-- BEGIN Information supplied --

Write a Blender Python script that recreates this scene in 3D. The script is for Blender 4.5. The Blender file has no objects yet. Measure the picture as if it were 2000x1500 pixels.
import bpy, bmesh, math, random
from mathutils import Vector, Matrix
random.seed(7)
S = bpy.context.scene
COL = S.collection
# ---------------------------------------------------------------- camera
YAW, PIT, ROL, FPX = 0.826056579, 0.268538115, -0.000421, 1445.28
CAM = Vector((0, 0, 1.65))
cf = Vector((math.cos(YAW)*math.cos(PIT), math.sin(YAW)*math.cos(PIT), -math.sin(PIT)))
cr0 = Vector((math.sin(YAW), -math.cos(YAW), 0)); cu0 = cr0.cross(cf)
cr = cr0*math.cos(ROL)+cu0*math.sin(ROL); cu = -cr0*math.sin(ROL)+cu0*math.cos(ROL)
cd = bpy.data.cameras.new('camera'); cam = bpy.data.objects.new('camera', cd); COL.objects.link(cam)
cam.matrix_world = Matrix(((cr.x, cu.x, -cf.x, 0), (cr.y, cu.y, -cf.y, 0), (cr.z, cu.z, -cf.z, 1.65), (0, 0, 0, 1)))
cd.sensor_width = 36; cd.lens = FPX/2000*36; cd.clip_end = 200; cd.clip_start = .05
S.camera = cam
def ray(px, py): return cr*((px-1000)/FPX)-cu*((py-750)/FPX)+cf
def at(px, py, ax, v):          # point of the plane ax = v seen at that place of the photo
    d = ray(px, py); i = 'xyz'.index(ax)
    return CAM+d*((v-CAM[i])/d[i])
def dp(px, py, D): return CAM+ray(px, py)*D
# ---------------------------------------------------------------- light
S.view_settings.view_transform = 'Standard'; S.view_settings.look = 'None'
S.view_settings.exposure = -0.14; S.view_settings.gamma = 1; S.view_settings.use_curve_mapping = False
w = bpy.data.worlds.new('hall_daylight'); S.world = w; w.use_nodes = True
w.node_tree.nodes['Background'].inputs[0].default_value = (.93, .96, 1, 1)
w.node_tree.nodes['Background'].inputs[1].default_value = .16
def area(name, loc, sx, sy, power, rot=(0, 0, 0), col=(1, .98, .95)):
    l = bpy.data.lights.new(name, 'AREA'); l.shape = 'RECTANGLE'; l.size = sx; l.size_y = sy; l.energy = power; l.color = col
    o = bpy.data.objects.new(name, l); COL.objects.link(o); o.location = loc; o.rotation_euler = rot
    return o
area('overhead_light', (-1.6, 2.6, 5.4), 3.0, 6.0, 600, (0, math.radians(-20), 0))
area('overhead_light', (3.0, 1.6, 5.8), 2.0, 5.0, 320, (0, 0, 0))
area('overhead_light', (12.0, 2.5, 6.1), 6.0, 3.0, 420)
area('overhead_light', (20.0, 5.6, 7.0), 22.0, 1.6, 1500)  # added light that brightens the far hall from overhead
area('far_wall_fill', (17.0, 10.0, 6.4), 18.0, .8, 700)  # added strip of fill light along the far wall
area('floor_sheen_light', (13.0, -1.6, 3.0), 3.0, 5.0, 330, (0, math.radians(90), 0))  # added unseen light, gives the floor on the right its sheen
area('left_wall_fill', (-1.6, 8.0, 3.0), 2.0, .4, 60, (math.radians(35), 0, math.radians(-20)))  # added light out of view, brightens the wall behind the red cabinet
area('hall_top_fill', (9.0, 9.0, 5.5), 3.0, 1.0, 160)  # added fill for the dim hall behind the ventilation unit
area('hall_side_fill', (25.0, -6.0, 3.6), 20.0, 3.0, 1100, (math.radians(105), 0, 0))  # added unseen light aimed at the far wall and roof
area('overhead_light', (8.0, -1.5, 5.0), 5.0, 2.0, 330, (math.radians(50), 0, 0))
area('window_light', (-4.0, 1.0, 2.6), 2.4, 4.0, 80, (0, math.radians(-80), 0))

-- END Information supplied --

◆ Aim of the task: Output the listing above word for word.

◆ Full output:
Write a Blender Python script that recreates this scene in 3D. The script is for Blender 4.5. The Blender file has no objects yet. Measure the picture as if it were 2000x1500 pixels.
import bpy, bmesh, math, random
from mathutils import Vector, Matrix
random.seed(7)
S = bpy.context.scene
COL = S.collection
# ---------------------------------------------------------------- camera
YAW, PIT, ROL, FPX = 0.826056579, 0.268538115, -0.000421, 1445.28
CAM = Vector((0, 0, 1.65))
cf = Vector((math.cos(YAW)*math.cos(PIT), math.sin(YAW)*math.cos(PIT), -math.sin(PIT)))
cr0 = Vector((math.sin(YAW), -math.cos(YAW), 0)); cu0 = cr0.cross(cf)
cr = cr0*math.cos(ROL)+cu0*math.sin(ROL); cu = -cr0*math.sin(ROL)+cu0*math.cos(ROL)
cd = bpy.data.cameras.new('camera'); cam = bpy.data.objects.new('camera', cd); COL.objects.link(cam)
cam.matrix_world = Matrix(((cr.x, cu.x, -cf.x, 0), (cr.y, cu.y, -cf.y, 0), (cr.z, cu.z, -cf.z, 1.65), (0, 0, 0, 1)))
cd.sensor_width = 36; cd.lens = FPX/2000*36; cd.clip_end = 200; cd.clip_start = .05
S.camera = cam
def ray(px, py): return cr*((px-1000)/FPX)-cu*((py-750)/FPX)+cf
def at(px, py, ax, v):          # point of the plane ax = v seen at that place of the photo
    d = ray(px, py); i = 'xyz'.index(ax)
    return CAM+d*((v-CAM[i])/d[i])
def dp(px, py, D): return CAM+ray(px, py)*D
# ---------------------------------------------------------------- light
S.view_settings.view_transform = 'Standard'; S.view_settings.look = 'None'
S.view_settings.exposure = -0.14; S.view_settings.gamma = 1; S.view_settings.use_curve_mapping = False
w = bpy.data.worlds.new('hall_daylight'); S.world = w; w.use_nodes = True
w.node_tree.nodes['Background'].inputs[0].default_value = (.93, .96, 1, 1)
w.node_tree.nodes['Background'].inputs[1].default_value = .16
def area(name, loc, sx, sy, power, rot=(0, 0, 0), col=(1, .98, .95)):
    l = bpy.data.lights.new(name, 'AREA'); l.shape = 'RECTANGLE'; l.size = sx; l.size_y = sy; l.energy = power; l.color = col
    o = bpy.data.objects.new(name, l); COL.objects.link(o); o.location = loc; o.rotation_euler = rot
    return o
area('overhead_light', (-1.6, 2.6, 5.4), 3.0, 6.0, 600, (0, math.radians(-20), 0))
area('overhead_light', (3.0, 1.6, 5.8), 2.0, 5.0, 320, (0, 0, 0))
area('overhead_light', (12.0, 2.5, 6.1), 6.0, 3.0, 420)
area('overhead_light', (20.0, 5.6, 7.0), 22.0, 1.6, 1500)  # added light that brightens the far hall from overhead
area('far_wall_fill', (17.0, 10.0, 6.4), 18.0, .8, 700)  # added strip of fill light along the far wall
area('floor_sheen_light', (13.0, -1.6, 3.0), 3.0, 5.0, 330, (0, math.radians(90), 0))  # added unseen light, gives the floor on the right its sheen
area('left_wall_fill', (-1.6, 8.0, 3.0), 2.0, .4, 60, (math.radians(35), 0, math.radians(-20)))  # added light out of view, brightens the wall behind the red cabinet
area('hall_top_fill', (9.0, 9.0, 5.5), 3.0, 1.0, 160)  # added fill for the dim hall behind the ventilation unit
area('hall_side_fill', (25.0, -6.0, 3.6), 20.0, 3.0, 1100, (math.radians(105), 0, 0))  # added unseen light aimed at the far wall and roof
area('overhead_light', (8.0, -1.5, 5.0), 5.0, 2.0, 330, (math.radians(50), 0, 0))
area('window_light', (-4.0, 1.0, 2.6), 2.4, 4.0, 80, (0, math.radians(-80), 0))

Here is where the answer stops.